Alec Bohm has had a strong start to his career for the Phillies. (Rich Graessle/Icon Sportswire)

While Harper has great respect for Bryant, a fellow Las Vegas native, it appears that he thought it wasn’t smart to part with what it would take to get the former MVP because he thought such a package could include a future MVP.

Now at the major league level, Bohm remains very much a work in progress in the field. However, the 2018 first-round pick has already developed a very advanced approach at the plate. As part of a three-hit evening Thursday, Bohm delivered a crucial two-out single in the eighth inning with two strikes and ultimately won the game with a walk-off sacrifice fly two innings later.

After the game, Harper, a former National League MVP himself, had high praise for Bohm, saying he’s capable of winning the award and comparing him to a former Phillies star.

“You guys are probably going to think I’m crazy, with his long hair and [think] the only reason I’m saying this is because he has long hair and wears the No. 28, but he’s got a great swing and it reminds me a lot of J-Dub [Jayson Werth],” Harper said after Thursday’s extra-innings win. “It’s kind of like that little swing in a big man’s body. He really keeps everything going. The way he does it…the way he goes about it…his two-strike approach…hitting the ball to right field…and then hitting home runs to right and left as well…and the bigger he gets, and the better he gets – he’s gonna be a possible MVP player for us. I know that’s high praise, but I believe in him as a player, as a person and he’s been very good for us since he’s come up.”

In his first 18 games at the major league level, Bohm is slashing .317/.375/.492 with two home runs, 10 RBIs and seven walks. Certainly, pitchers will adjust to the 24-year-old as more information becomes available on his offensive approach, but you get the feeling that he’ll be more than capable of readjusting when that time comes.

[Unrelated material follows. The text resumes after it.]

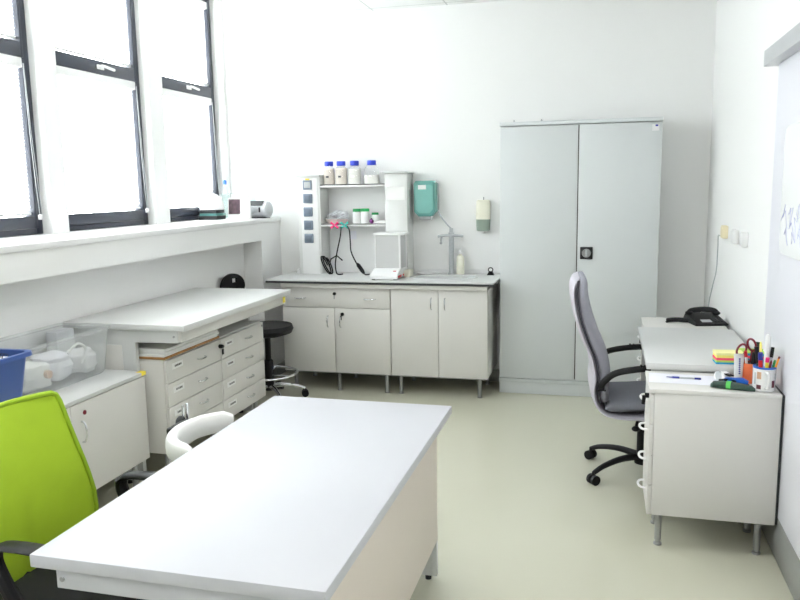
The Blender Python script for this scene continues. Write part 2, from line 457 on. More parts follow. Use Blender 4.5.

The biggest question about Bohm remains whether he’ll be able to stick at third base, his natural position. Though he has made a few highlight-worthy picks at the hot corner, he also already has -3 defensive runs saved, a pretty staggering amount for how short his career has been thus far.

Perhaps he’ll develop into an adequate third baseman, or maybe at 6’5, the Phillies will decide he’s better served playing another position in the long run. Maybe that will be as simple as letting him DH in most games in the future, assuming the DH is instituted permanently in the National League. Bohm has some experience at first base in the minor leagues, though with Rhys Hoskins’ recent resurgence, the Phillies probably won’t be inclined to move him off that position in 2021. With a strong arm, Bohm may ultimately be best-geared to play left field, especially at Citizens Bank Park, where there isn’t a ton of room to patrol. Andrew McCutchen is under contract for $20 million in 2021, though it isn’t difficult to imagine him getting more at-bats as a DH in his age-34 season, paving the way for the Phillies to try Bohm in left field next season, should they be so inclined.

In any event, it’s pretty evident that Bohm’s bat is going to play. If he has an offensive career like Werth, great, the last notable No. 28 for the Phillies is the franchise’s all-time leader in postseason home runs. From here, though, Bohm’s ceiling, at least at the plate, is even higher than Werth’s was, a pretty remarkable thing to say.